O outro comercial mostra também uma bela moça, porém em outra situação. Ela caminha por ruas e outros lugares, provocando por onde passa uma imediata reação dos presentes no sentido de procurar também a beleza. Quadros são desentortados na parede, mulheres dão uma arrumada nos cabelos e até um grupo decide pintar um muro repleto de pichações e uma calçada imunda, deixando tudo branquinho e belo. Este comercial passa para o consumidor um conceito estético, mostrando que a presença da beleza faz com que tudo em volta busque ou possa também ficar mais belo.
Não discordo disso, mas este é o meu ponto de vista. Não sei se é também o seu. Talvez você ache que a beleza do Salvador Shopping não tenha qualquer influência sobre os barracos das encostas de Pernambués, bem à frente. Ou seja, o benefício do produto neste comercial é estendido para um ponto de vista filosófico, terreno historicamente escorregadio, assim como o próprio conceito de beleza.
Portanto, temos dois comerciais de produtos da mesma categoria, onde um deles se aventura por conceitos artísticos enquanto o outro é essencialmente cotidiano e realista. Qual o melhor? Aí é que a coisa se torna extremamente complicada, porque os critérios de avaliação se bifurcam.

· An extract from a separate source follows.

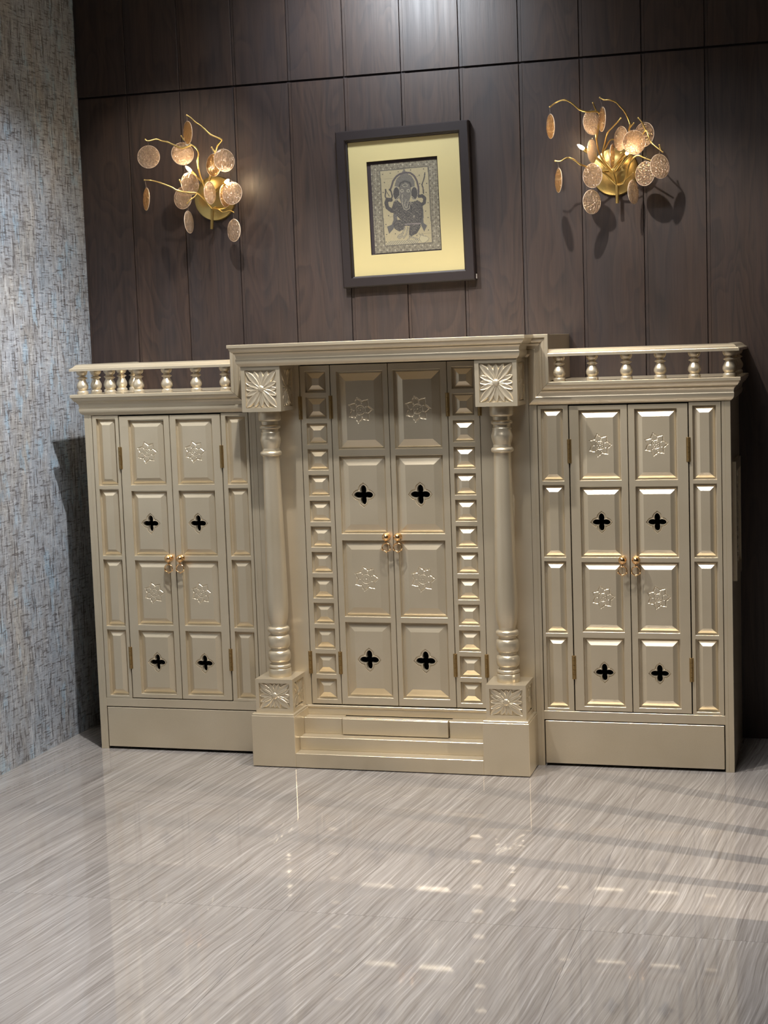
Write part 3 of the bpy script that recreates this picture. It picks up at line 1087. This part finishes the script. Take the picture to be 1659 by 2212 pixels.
# border scroll ornament
orn = (np.sin(PX / 17.0) * np.sin(PY / 15.0) > 0.35)
put(orn & (nz > 0.35), (0.12, 0.10, 0.07), 0.3)
put((np.sin(PX / 23.0 + 1) * np.sin(PY / 27.0) > 0.8), LITE, 0.2)
INN = [(382, 405), (1278, 335), (1352, 1690), (470, 1752)]
put(inpoly(INN), GRND, 0.10)
IC = INN + [INN[0]]
put(near(IC, 20), (0.11, 0.095, 0.07), 0.2)
put(near([(240, 420), (330, 1880)], 7), DRK)
put(near([(300, 420), (365, 1700)], 5), LITE)
put(near([(1340, 340), (1420, 1740)], 5), LITE)
for y_ in (560, 905, 1075, 1240, 1410, 1585):
    put(near([(390 + (y_ - 400) * 0.065, y_), (1290 + (y_ - 400) * 0.055, y_ - 70)], 4), (0.22, 0.185, 0.11))
for x_, y_ in [(435, 470), (580, 450), (727, 424), (955, 397), (1195, 380), (1113, 490), (470, 615), (1123, 640), (1250, 637), (443, 792), (1240, 797), (450, 1050), (1275, 980), (1228, 1128), (540, 1208), (1275, 1244), (490, 1365), (1280, 1462), (503, 1546), (667, 1531), (1065, 1562), (492, 1680)]:
    put(np.hypot(PX - x_, PY - y_) < 10, DRK)
# prayer mat
mt = inpoly([(485, 1742), (540, 1662), (1105, 1628), (1100, 1700)])
put(mt, (0.40, 0.345, 0.21), 0.05)
put(mt & (np.sin((PX * np.where(PX < 880, 1, -1) - PY * 0.8) / 5.6) > 0.15), MID)
# halo, crown
put(inpoly([(655, 680), (690, 560), (770, 480), (835, 368), (880, 450), (970, 500), (1030, 600), (1030, 700), (960, 700), (945, 620), (850, 580), (765, 620), (740, 700)]), MID, 0.35)
put(near([(572, 750), (600, 690), (630, 590), (690, 510), (760, 465), (860, 440), (950, 448), (1020, 500), (1070, 590), (1098, 700), (1100, 850), (1160, 862)], 34), (0.085, 0.068, 0.066), 0.2)
# sashes
put(inpoly([(632, 1150), (630, 1290), (598, 1370), (512, 1402), (550, 1532), (632, 1440), (700, 1300), (700, 1150)]), (0.095, 0.086, 0.078), 0.15)
put(inpoly([(1130, 1100), (1188, 1100), (1190, 1340), (1256, 1384), (1202, 1492), (1150, 1390), (1120, 1250)]), (0.095, 0.086, 0.078), 0.15)
# arms
for P_, wd in (([(680, 1130), (600, 1120), (520, 1060), (500, 980), (520, 920), (585, 925)], 70), ([(520, 930), (480, 860), (490, 790), (490, 740)], 24), ([(590, 930), (615, 860), (590, 770), (560, 740)], 26),
               ([(480, 740), (560, 860)], 12), ([(1060, 1000), (1150, 1020), (1205, 980), (1215, 900), (1170, 855), (1110, 865)], 58), ([(1192, 810), (1185, 720), (1163, 655), (1190, 590), (1210, 520), (1218, 450)], 22)):
    put(near(P_, wd), DRK, 0.5)
# body
put(inpoly([(690, 920), (760, 980), (1000, 960), (1080, 930), (1180, 1000), (1175, 1200), (1140, 1330), (1135, 1410), (1070, 1520), (960, 1580), (918, 1540), (925, 1440), (935, 1390), (850, 1390), (820, 1450), (740, 1492), (650, 1440), (630, 1350), (690, 1280), (770, 1285), (705, 1220), (690, 1180), (640, 1170), (600, 1080), (640, 960)]), DRK, 0.6)
blob = (np.sin(PX / 7.0 + 2 * np.sin(PY / 23.0)) * np.sin(PY / 6.0 + 2 * np.sin(PX / 17.0)) > 0.5) & (nz > 0.3)
put(blob & inpoly([(640, 960), (1080, 940), (1170, 1010), (1130, 1400), (960, 1560), (930, 1390), (740, 1480), (640, 1420), (690, 1290), (640, 1160)]), (0.21, 0.185, 0.14), 0.3)
# feet
for P_, wd in (([(840, 1430), (800, 1530), (740, 1560), (715, 1590), (740, 1610), (800, 1575)], 30), ([(900, 1420), (870, 1540), (820, 1610)], 26), ([(930, 1560), (935, 1600), (900, 1630)], 22), ([(935, 1590), (1000, 1600), (1075, 1625)], 26)):
    put(near(P_, wd), MID, 0.3)
    put(near(P_, wd * 0.35), (0.36, 0.31, 0.2))
put(near([(850, 1360), (1130, 1345)], 22), (0.2, 0.165, 0.15), 0.2)
# head
put(inpoly([(742, 720), (765, 640), (850, 590), (940, 625), (965, 720), (955, 860), (925, 960), (900, 1100), (830, 1100), (790, 1000), (745, 900)]), MID, 0.5)
put(near([(745, 690), (765, 625), (850, 592), (940, 620), (962, 690)], 28), DRK)
for cx_ in (690, 1022):
    e = ((PX - cx_) / 62) ** 2 + ((PY - 810) / 118) ** 2
    put(e < 1, DRK, 0.5)
    put((e < 1.08) & (e > 0.86), LITE)
put(near([(800, 660), (855, 640), (905, 660), (880, 690), (820, 690), (800, 660)], 9), LITE)
for cx_ in (795, 910):
    put(np.hypot(PX - cx_, PY - 765) < 30, LITE)
    put(np.hypot(PX - cx_, PY - 765) < 13, DRK)
put(near([(745, 850), (700, 900), (680, 960)], 9), LITE)
put(near([(975, 860), (1020, 910), (1045, 950)], 9), LITE)
put(near([(800, 830), (800, 1000), (822, 1080), (870, 1112), (920, 1085), (938, 1020), (950, 975), (990, 1000)], 9), LITE)
put(near([(868, 920), (842, 990), (850, 1055), (885, 1062), (900, 1000), (910, 950)], 9), LITE)
put(near([(1000, 1205), (1010, 1250)], 7), LITE)
put(near([(1020, 1205), (1030, 1240)], 7), LITE)
# the mouse
put(inpoly([(1110, 1560), (1180, 1560), (1240, 1580), (1290, 1610), (1240, 1680), (1130, 1680), (1100, 1600)]), (0.40, 0.345, 0.21), 0.05)
for P_ in ([(1105, 1510), (1130, 1570), (1105, 1620), (1150, 1680)], [(1160, 1520), (1190, 1570), (1250, 1575), (1290, 1610), (1270, 1650), (1210, 1690)], [(1130, 1545), (1170, 1560)]):
    put(near(P_, 8), MID)
g = G()
vs = [(-PWI / 2 + PWI * i / NU, 0, PHI / 2 - PHI * j / NV) for j in range(NV + 1) for i in range(NU + 1)]
fs = [(j * (NU + 1) + i, (j + 1) * (NU + 1) + i, (j + 1) * (NU + 1) + i + 1, j * (NU + 1) + i + 1) for j in range(NV) for i in range(NU)]
g.add(vs, fs)
t = NT('engraved bronze toned print')
at = t.n('ShaderNodeAttribute', attribute_name='ink')
t.set(Base_Color=at.outputs['Color'], Roughness=0.5)
me = g.mesh('print_sheet', t.m, recalc=False)
ca = me.color_attributes.new('ink', 'FLOAT_COLOR', 'CORNER')
flat = np.repeat(np.concatenate([img.reshape(-1, 3), np.ones((NU * NV, 1))], 1), 4, axis=0).astype(np.float32)
ca.data.foreach_set('color', flat.ravel())
link('print_sheet', me, fr, (ox + 0.004, -0.0075, -0.003))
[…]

Em princípio, melhor é o que vende mais, já que a propaganda existe para isso. Mas ao longo do tempo, outros critérios foram incorporados por nossa profissão a esta arriscada tarefa de avaliar campanhas, comerciais e outras peças publicitárias. Assim, a fixação, a permanência da mensagem passada e sua associação à marca anunciada também são parâmetros para definir eficiência. Porque a propaganda existe para fazer vender mais, é certo; mas também, por mais tempo.
Ou seja, da idade da pedra até hoje, a discussão não acabou nem se chegou à conclusão alguma, exceto em situações muito específicas, como liquidações de varejo, lançamentos imobiliários e alguns outros que precisam mostrar resultados no chamado day after; ou seja quando as portas da loja ou do stand de venda se abrem no dia seguinte, tem que ter alguém lá pra comprar.
Em outras situações, a propaganda segue seu ritmo dois pra lá, dois pra cá, dependendo muito mais da idéia que possa surgir na cabeça dos criativos e do nível de interferência do marketing do cliente naquilo que é desenvolvido. E acima de tudo, do estado de espírito e da situação financeira do consumidor.
Arte? Técnica? Pensando bem, pouco importa. A única verdade absoluta, aplicável tanto à arte quanto à propaganda é que mesmo por motivos completamente diferentes, ambas são indispensáveis. Mesmo que dificilmente alguém ponha um anúncio de revista numa moldura e pendure na sua sala de estar.